- [Stored data]:
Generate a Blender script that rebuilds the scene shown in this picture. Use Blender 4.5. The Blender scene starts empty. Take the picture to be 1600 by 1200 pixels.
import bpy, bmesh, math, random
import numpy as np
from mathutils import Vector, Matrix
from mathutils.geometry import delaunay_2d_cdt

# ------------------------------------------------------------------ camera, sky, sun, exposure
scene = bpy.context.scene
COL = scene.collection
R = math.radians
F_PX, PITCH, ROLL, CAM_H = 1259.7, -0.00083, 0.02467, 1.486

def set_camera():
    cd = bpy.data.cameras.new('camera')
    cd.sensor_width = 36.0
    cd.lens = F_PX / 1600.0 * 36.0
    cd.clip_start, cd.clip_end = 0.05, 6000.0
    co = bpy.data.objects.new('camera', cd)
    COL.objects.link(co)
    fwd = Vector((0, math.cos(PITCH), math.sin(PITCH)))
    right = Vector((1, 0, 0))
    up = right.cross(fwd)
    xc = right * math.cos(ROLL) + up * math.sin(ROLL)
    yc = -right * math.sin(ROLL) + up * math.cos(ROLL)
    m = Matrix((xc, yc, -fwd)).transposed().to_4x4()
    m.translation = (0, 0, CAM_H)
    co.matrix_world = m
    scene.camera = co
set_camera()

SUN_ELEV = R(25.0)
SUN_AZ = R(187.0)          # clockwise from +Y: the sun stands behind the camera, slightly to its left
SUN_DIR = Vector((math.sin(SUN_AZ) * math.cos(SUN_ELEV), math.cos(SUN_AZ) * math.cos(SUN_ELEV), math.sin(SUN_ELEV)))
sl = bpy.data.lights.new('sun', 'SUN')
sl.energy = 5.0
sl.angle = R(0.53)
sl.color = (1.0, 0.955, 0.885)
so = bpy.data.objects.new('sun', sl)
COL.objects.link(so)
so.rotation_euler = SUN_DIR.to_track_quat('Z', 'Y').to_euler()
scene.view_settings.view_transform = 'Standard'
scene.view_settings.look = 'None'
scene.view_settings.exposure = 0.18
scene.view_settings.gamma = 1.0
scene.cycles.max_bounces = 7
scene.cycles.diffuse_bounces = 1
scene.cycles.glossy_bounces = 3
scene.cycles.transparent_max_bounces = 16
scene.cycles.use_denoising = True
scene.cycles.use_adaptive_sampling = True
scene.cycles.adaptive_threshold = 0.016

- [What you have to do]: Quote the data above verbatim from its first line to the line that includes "F_PX, PITCH, ROLL, CAM_H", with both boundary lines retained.

- [Output]:
Generate a Blender script that rebuilds the scene shown in this picture. Use Blender 4.5. The Blender scene starts empty. Take the picture to be 1600 by 1200 pixels.
import bpy, bmesh, math, random
import numpy as np
from mathutils import Vector, Matrix
from mathutils.geometry import delaunay_2d_cdt

# ------------------------------------------------------------------ camera, sky, sun, exposure
scene = bpy.context.scene
COL = scene.collection
R = math.radians
F_PX, PITCH, ROLL, CAM_H = 1259.7, -0.00083, 0.02467, 1.486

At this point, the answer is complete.